I have a friend who has kept track of his thoughts about a science fiction book that he is writing – and the only person who accesses his blog is himself.  And he expects that.  But there is something about the idea that someday – once his book is a best seller – others will want to know what he was thinking when he solved this particular problem or invented this particular planet – and the imagined presence of others goads him to continue his work and his blogging.

The presenters in New York said that it is not worth blogging unless you have 50 hits per hour of work preparing a post.  I didn’t have the temerity to ask how they had figured that out.  It was just one of those things that were put out there and, at least in the moment, I accepted it at face value.  Good, now I can evaluate whether I am wasting time or not!  If it takes two hours to write a post, then I need one hundred page views to justify my time.  Huh?  The value of a page view is approximately one minute of work time.  How does this compute?
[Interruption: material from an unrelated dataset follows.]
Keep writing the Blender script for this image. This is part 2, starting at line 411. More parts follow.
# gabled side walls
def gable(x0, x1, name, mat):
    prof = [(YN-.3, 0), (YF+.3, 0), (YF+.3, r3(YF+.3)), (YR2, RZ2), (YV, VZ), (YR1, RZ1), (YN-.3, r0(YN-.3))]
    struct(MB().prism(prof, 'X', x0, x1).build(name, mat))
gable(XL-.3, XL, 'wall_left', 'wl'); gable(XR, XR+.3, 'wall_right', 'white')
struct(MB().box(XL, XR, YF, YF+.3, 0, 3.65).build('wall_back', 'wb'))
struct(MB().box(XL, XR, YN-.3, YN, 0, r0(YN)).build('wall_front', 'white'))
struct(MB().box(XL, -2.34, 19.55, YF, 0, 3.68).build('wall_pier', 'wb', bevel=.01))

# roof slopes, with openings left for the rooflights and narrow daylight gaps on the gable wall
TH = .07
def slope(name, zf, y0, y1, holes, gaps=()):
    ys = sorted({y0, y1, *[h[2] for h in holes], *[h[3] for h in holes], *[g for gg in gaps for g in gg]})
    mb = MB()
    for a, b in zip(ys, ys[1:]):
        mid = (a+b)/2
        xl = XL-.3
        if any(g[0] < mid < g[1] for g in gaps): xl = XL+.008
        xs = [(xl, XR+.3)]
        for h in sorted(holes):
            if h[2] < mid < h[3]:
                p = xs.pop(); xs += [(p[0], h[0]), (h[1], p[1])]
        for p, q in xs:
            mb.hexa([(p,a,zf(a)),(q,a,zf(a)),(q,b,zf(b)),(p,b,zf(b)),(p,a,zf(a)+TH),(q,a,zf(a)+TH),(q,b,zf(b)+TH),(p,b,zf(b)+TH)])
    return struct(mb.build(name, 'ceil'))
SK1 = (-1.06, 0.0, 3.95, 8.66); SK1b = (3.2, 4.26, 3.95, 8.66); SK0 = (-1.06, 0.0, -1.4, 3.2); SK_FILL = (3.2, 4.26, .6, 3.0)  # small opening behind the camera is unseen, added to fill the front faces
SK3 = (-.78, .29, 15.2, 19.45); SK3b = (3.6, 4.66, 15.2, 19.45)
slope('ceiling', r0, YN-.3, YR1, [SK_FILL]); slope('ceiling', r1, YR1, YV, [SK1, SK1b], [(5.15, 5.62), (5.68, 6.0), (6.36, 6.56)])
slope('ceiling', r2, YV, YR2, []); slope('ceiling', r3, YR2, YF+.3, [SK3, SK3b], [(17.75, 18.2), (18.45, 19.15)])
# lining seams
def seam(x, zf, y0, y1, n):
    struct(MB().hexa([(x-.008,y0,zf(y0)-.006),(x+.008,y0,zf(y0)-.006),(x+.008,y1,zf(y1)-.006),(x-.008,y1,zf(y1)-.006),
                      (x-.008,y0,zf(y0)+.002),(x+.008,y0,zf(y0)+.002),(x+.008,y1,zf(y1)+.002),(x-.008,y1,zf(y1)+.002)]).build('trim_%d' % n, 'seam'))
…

But the numbers certainly push me to write.  When I post – there is a bump in the number of page views.  If I don’t post for a while, they wane.  But this is a double edged sword.  I don’t want to post until I really have something new to say – but if I say nothing, I may lose my audience.  What’s a blogger to do?  Additionally, if I post about a movie – it is likely to get about twice the page views of a book – should I spend more time in the theater and less time reading books?  And writing about analytic topics or statistics (God forbid) can scare up almost no one.

The presenters seemed very concerned about this.  They noted that more people are accessing blogs from their phones.  And that people want short and simple content on their phones - people who access from computers are likely to read longer and more complex pieces.  Less than 10% of my posts are accessed by phone.  Should I shorten them to connect with this audience?  Should I avoid using (and explaining) technical language to connect with them?  Would my numbers go up?  At what cost?  Who is it that I am hoping to reach?  Is it just more people or is it thoughtful people - people who are interested in struggling with complicated issues?

Fortunately, there is some randomness to the numbers – and I am not completely driven by them, but by other factors as well.  So some of my “best sellers” have been posts about psychoanalytic talks by Anton Kris and Andrea Celenza and a psychoanalytic book by Mark Solms.  And some of my best writing may not be read by many.  Or it may be discovered at some point in the future – some of my posts don’t pick up much traffic initially but, after a year or two, people seem to have a sudden interest.  And I have to fight to figure out what I want to write about – what is important – just as I have to figure out whether eating that dessert I wanted but didn’t need was worth the pound that I know would show up on the scale this morning.  And I have to figure out what it is that I am going to do with my life – if I am so lucky as to have it be extended by the incredible number of steps I seem to be walking these days.  What is the quality that we bring to the quantity?  Certainly it will affect the quantity – but maybe not immediately and maybe not in the ways we had expected.  I certainly rely on the numbers – and am driven by them – but they cannot be the only determinate of who I am – I have to unpack those collapsed signifiers and remember what it is – or discover what it is – that I am trying to accomplish.